La Iglesia y los católicos desean participar activamente en el diálogo común con sabios e investigadores. Numerosos católicos realizan ya una función eminente en los diferentes sectores del mundo universitario y de la investigación. Su fe y su cultura les proporcionan fuertes motivaciones para continuar su tarea científica, humanística o literaria Son un testimonio elocuente de la validez de la fe católica y del interés de la Iglesia en todo lo que atañe a la cultura y a la ciencia.

La Iglesia sigue con particular interés la vida del mundo universitario, porque es consciente de que en él se forman las generaciones que ocuparán los puestos clave en la sociedad de mañana. Ella desea poder realizar también su tarea propia en el campo universitario, y por esto alienta la constitución y desarrollo de universidades católicas.

En un diálogo entre responsables de la Iglesia y de los poderes públicos, es deseable que se logren acuerdos prácticos que permitan a las universidades católicas dar a las comunidades nacionales el servicio original propio. Reconociendo esta aportación, los poderes públicos sirven en definitiva la causa de las identidades culturales, múltiples y diversas en la sociedad pluralista de hoy.

10. Una exigencia particularmente importante hoy para la renovación cultural es la apertura a lo universal. En efecto, se advierte con frecuencia que la pedagogía queda reducida a la preparación de los estudiantes para una profesión, pero no para la vida, porque, más o menos conscientemente, se ha disociado a veces la educación de la instrucción.

Y sin embargo, la Universidad debe desempeñar su función indispensable de educación. Esto supone que los educadores sepan transmitir a los estudiantes, además de la ciencia, el conocimiento del hombre mismo; es decir, de su propia dignidad, de su historia, de sus responsabilidades morales y civiles, de su destino espiritual, de sus lazos con toda la humanidad.

Ello exige que la pedagogía de la enseñanza se base en una imagen coherente del hombre, en una concepción del universo que no parta de concepciones apriorísticas y que sepa también acoger lo trascendente. Para los católicos, el hombre ha sido creado a imagen de Dios y está llamado a trascender el universo.
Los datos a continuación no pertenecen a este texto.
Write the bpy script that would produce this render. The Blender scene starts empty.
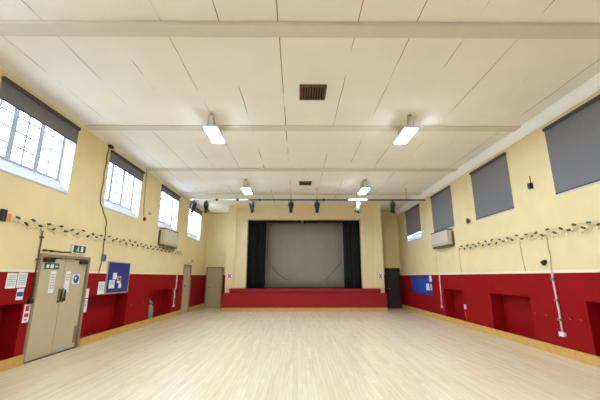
import bpy, bmesh, math, random
from mathutils import Vector, Matrix
random.seed(7)
C = bpy.context.scene.collection
PI = math.pi
XL, XR, ZC = -5.335, 5.696, 5.33
YF, YB, YBR = -2.6, 19.2, 18.5          # wall behind the camera, far wall, far wall right of the stage
DADO = 1.75

# ------------------------------------------------------------------ materials
def lin(c):
    return tuple(((v/255)/12.92 if v/255 <= .04045 else ((v/255+.055)/1.055)**2.4) for v in c)

def mat(name, col, rough=.6, metal=0, noise=0, scale=6, bump=0, spec=.5, coat=0):
    m = bpy.data.materials.new(name); m.use_nodes = True
    nt = m.node_tree; b = nt.nodes['Principled BSDF']
    c = (*lin(col), 1)
    b.inputs['Base Color'].default_value = c
    b.inputs['Roughness'].default_value = rough
    b.inputs['Metallic'].default_value = metal
    b.inputs['Specular IOR Level'].default_value = spec
    b.inputs['Coat Weight'].default_value = coat
    if noise or bump:
        tc = nt.nodes.new('ShaderNodeTexCoord')
        n = nt.nodes.new('ShaderNodeTexNoise'); n.inputs['Scale'].default_value = scale
        n.inputs['Detail'].default_value = 5
        nt.links.new(tc.outputs['Object'], n.inputs['Vector'])
        if noise:
            r = nt.nodes.new('ShaderNodeMapRange')
            r.inputs[1].default_value = .3; r.inputs[2].default_value = .7
            r.inputs[3].default_value = 1-noise; r.inputs[4].default_value = 1+noise
            nt.links.new(n.outputs['Fac'], r.inputs[0])
            mx = nt.nodes.new('ShaderNodeVectorMath'); mx.operation = 'SCALE'
            mx.inputs[0].default_value = c[:3]
            nt.links.new(r.outputs[0], mx.inputs['Scale'])
            nt.links.new(mx.outputs[0], b.inputs['Base Color'])
        if bump:
            bp = nt.nodes.new('ShaderNodeBump'); bp.inputs['Strength'].default_value = bump
            bp.inputs['Distance'].default_value = .01
            nt.links.new(n.outputs['Fac'], bp.inputs['Height'])
            nt.links.new(bp.outputs[0], b.inputs['Normal'])
    return m

def emit(name, col, strength):
    m = bpy.data.materials.new(name); m.use_nodes = True
    b = m.node_tree.nodes['Principled BSDF']
    b.inputs['Base Color'].default_value = (*lin(col), 1)
    b.inputs['Emission Color'].default_value = (*lin(col), 1)
    b.inputs['Emission Strength'].default_value = strength
    return m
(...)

Las culturas que encontraron sus raíces y vitalidad en el cristianismo, reconocían además la importancia de la fraternidad universal entre los hombres. El nuevo humanismo, del que tanto necesita nuestro tiempo, ha de potenciar la solidaridad entre todos los seres humanos. Sin ello no pueden resolverse los grandes problemas, como la instauración de la paz, el intercambio pacífico de recursos naturales, la ecología, la búsqueda de empleo para todos, la implantación de la justicia social.
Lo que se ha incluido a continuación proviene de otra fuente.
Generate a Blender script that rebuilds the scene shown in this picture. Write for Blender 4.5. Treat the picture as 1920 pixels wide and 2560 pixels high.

En la familia, en la escuela y en la Universidad, las nuevas generaciones aprenderán las exigencias de la comprensión internacional, del respeto mutuo y de la cooperación eficaz en las tareas de desarrollo del mundo. La paz internacional, que es hoy una aspiración tan profunda de la humanidad, será el fruto de esta comprensión universal, capaz de acallar los prejuicios, los rencores y los conflictos. Sí, las raíces de la paz son de orden cultural y moral. Sí, la paz es una conquista espiritual del hombre.
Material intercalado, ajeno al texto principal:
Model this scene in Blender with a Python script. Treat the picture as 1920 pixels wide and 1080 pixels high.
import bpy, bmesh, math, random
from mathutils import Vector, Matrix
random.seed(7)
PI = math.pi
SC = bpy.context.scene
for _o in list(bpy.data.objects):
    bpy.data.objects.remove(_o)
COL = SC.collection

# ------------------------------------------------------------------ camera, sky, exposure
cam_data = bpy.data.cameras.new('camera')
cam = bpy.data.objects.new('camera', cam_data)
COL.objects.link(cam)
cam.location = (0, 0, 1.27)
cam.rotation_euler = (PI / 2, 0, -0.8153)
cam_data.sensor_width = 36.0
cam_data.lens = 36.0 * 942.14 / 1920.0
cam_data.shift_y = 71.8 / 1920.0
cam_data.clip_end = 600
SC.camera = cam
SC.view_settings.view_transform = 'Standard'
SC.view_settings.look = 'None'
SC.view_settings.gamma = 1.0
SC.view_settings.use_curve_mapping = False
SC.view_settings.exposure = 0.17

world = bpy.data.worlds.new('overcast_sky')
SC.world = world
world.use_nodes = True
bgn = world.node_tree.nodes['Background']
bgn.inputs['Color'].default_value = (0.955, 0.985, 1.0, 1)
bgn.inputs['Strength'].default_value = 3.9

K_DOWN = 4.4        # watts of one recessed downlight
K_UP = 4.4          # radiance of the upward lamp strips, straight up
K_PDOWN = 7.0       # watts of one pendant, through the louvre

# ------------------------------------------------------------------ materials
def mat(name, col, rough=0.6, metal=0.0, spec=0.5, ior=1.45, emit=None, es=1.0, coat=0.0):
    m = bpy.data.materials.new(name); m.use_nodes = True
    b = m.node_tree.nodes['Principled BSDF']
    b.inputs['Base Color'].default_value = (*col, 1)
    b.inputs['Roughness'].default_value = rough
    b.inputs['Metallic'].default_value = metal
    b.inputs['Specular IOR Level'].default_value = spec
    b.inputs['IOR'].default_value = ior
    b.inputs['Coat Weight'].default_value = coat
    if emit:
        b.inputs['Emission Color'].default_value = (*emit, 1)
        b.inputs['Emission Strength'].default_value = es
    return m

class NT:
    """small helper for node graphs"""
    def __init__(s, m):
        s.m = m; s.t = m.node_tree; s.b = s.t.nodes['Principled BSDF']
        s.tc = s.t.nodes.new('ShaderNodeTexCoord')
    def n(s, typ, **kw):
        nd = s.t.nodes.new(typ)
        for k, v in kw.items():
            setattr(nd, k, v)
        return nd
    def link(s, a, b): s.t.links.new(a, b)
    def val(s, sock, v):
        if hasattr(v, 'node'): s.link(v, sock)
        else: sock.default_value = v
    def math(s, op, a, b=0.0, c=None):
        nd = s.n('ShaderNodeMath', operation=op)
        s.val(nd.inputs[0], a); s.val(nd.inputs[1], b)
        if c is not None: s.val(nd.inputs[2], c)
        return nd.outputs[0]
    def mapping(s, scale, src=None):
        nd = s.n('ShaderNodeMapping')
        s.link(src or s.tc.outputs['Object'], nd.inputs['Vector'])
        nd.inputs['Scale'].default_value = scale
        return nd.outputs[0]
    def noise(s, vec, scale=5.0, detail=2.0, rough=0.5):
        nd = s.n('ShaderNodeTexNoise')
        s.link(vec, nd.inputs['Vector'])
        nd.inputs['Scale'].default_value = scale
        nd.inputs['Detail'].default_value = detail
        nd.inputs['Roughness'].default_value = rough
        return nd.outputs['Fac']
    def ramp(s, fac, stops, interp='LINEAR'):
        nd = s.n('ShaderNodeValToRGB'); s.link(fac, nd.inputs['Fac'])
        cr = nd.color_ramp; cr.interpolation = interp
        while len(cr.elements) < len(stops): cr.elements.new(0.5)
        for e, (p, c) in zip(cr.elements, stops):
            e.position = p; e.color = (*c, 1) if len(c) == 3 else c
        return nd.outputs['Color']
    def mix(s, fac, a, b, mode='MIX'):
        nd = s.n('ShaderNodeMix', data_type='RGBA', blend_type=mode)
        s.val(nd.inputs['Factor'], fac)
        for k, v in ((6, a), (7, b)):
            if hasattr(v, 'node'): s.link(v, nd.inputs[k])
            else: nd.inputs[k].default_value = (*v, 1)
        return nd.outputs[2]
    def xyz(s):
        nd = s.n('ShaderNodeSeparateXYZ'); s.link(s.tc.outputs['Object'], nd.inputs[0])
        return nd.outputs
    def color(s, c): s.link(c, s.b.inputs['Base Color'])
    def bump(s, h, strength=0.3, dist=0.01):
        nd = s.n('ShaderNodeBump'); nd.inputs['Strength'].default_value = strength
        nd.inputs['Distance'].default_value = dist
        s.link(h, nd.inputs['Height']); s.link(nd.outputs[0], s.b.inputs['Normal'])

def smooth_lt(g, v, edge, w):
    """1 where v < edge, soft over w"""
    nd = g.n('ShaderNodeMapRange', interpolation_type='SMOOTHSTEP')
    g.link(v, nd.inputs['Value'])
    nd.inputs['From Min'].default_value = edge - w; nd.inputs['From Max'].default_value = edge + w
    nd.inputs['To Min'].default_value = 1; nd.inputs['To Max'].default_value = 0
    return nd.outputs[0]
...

11. Finalmente, el progreso de la cultura está unido en definitiva al crecimiento moral y espiritual del hombre. Porque es por medio de su espíritu que el hombre se realiza en cuanto tal. Para ello hay que tener una visión del hombre integral.

Por eso la Iglesia siente la responsabilidad de defender al hombre contra ideologías teóricas o prácticas que lo reducen a objeto de producción o de consumo; contra las corrientes fatalistas que paralizan los ánimos; contra el permisivismo moral que abandona al hombre al vacío del hedonismo; contra las ideologías agnósticas que tienden a desalojar a Dios de la cultura.

Séame permitido hacer una llamada a los hombres y a las mujeres que desean el progreso real de la cultura, para que mediten las páginas luminosas del Concilio Vaticano II, que ofrecen a nuestro tiempo una antropología capaz de orientar hacia la reconstrucción de una sociedad digna de la grandeza del hombre.

Nuestro Creador y Maestro nos dijo: “Conozco lo que hay dentro del hombre”. La Iglesia, después de El, enseña que el hombre, creatura sublime de Dios, es capaz de la santidad y también de cualquier maldad. La Iglesia, “experta en humanidad”, según la expresión de mi predecesor Pablo VI, sabe también lo que hay en el hombre.

A pesar de todos sus fracasos, él está llamado a la grandeza moral y a la salvación que se realiza en Jesucristo, Hijo de Dios, que amó al hombre hasta asumir su misma condición humana y ofrecerle su ayuda. Esta es la razón de nuestra confianza en la capacidad del hombre de superarse, de amar a sus hermanos, de construir un mundo nuevo, una “civilización del amor”.

A los teólogos e intelectuales católicos les exhorto a profundizar en estos datos fundamentales de la antropología cristiana y a ilustrar su significación práctica para la sociedad moderna.

Señoras y Señores: como dije ante la UNESCO, vuestra contribución personal es importante, es vital. Continuad siempre (Discurso en la UNESCO, 2 de junio de 1980: Insegnamenti di Giovanni Paolo II, III, 1 (1980) 1636 ss). La Iglesia alienta vuestro esfuerzo.

Y ojalá que en vuestro deber bien cumplido, en vuestro servicio a la humanidad, encontréis esa Verdad total, que da sentido pleno al hombre y a la creación. Esa Verdad que es el horizonte último de vuestra búsqueda. He dicho.